POLITIKAL.ID, SAMARINDA - Buntut tarik ulur pelaksaan Musyawarah Daerah (Musda) X Golkar Kaltim, salah satu perwakilan pemilik suara untuk memilih Ketua DPD Golkar menyebut DPP tak Demokratis.
Pernyataan itu disampaikan Sekretaris Dewan Pertimbangan (Wantim) Golkar Kaltim, Syarifuddin Gairah saat dikonfirmasi melalui sambungan telepon seluler, Selasa (10/3/2020).
Dirinya beralasan, seharusnya pengurus DPD diberikan kewenangan untuk mengatur urusan kepartaian di daerah.
Bukannya malah mengarahkan beberapa kader untuk menyerukan dan mendorong kader untuk aklamasi di arena Musda.
Menurutnya, belum tentu kader di DPD Kaltim setuju opsi aklamasi.
Seharusnya sebut dia, dinamika kepartaian sepenuhnya berada dalam lingkup DPD Kaltim.
"Bicara Pancasila itu kan demokratis, sila kerakyatan yang dipimpin oleh kebijaksanaan dalam permusawaratan perwakilan, dengan begitu, semangat itu yang seharusnya muncul," ujar Sarifuddin sapaannya.
DPP secara sengaja atau tidak disebutnya menerapkan kepemimpinan Feodal ke DPD.
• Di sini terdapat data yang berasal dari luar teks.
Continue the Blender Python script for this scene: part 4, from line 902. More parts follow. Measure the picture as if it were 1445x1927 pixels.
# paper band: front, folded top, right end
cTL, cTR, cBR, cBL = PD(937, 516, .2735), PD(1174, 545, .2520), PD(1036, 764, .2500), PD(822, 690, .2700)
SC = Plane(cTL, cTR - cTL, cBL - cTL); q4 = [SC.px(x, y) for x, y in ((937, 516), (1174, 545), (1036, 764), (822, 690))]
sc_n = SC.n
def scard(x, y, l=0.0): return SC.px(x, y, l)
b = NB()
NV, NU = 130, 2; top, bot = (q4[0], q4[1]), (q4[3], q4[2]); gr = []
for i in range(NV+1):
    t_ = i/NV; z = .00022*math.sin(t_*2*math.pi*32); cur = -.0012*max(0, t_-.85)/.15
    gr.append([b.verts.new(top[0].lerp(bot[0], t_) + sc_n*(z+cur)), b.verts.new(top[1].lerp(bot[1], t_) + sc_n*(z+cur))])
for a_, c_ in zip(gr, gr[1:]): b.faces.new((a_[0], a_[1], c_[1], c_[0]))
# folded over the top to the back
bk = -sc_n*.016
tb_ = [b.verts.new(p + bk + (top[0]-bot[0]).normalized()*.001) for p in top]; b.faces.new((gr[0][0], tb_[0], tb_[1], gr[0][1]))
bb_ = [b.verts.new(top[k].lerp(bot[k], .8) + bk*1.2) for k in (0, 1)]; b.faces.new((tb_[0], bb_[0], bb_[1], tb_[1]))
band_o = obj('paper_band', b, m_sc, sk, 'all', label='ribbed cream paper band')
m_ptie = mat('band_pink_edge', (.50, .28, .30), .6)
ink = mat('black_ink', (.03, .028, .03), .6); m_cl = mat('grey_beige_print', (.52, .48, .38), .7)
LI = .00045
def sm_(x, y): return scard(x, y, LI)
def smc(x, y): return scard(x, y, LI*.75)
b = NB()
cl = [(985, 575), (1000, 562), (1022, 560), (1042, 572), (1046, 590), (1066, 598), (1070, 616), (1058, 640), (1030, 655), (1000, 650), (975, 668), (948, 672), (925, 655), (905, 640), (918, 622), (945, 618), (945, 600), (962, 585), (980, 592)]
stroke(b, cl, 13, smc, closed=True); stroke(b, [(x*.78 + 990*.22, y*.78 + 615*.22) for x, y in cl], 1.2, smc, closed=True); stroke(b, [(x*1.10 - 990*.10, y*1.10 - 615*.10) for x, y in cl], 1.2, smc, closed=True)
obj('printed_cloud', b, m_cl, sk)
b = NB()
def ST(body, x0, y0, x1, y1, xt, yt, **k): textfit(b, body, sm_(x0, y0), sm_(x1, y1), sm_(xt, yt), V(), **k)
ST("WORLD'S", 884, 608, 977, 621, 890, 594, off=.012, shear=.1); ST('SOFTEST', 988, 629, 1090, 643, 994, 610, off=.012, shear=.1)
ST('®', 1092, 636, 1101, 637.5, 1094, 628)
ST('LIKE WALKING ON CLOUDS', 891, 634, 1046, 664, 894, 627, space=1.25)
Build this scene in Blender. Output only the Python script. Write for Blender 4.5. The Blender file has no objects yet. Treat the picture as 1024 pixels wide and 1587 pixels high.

Aklamasi itu menurutnya tidak bisa dibuat - buat, namun aklamasi kata dia adalah sebuah akibat dari seleksi internal yang berpandapangan sama terkait pemimpin DPD periode mendatang.
Hal itu sudah jelas sesuai konstitusi partai yang ditegaskan pada juklak 02, DPP 2019.
Yakni, Pasal 37 tentang struktur formatur yang mengatur soal kader dan mengikuti pendidikan kilat (Diklat) menjadi syarat khusus.
Untuk ukuran standar tambah dia, soal lainnya terkait pendidikan dan domisili di Kaltim adalah hal yang standar.
"Kalau ukurannya suara pemilih tidak jadi hal utama. Ada misi kader memasok ideologi kebangsaan untuk kader dan anggota terlebih dimajukan partai, jangan sampai salah dimaknai," pungkasnya. (Redaksi Politikal.id)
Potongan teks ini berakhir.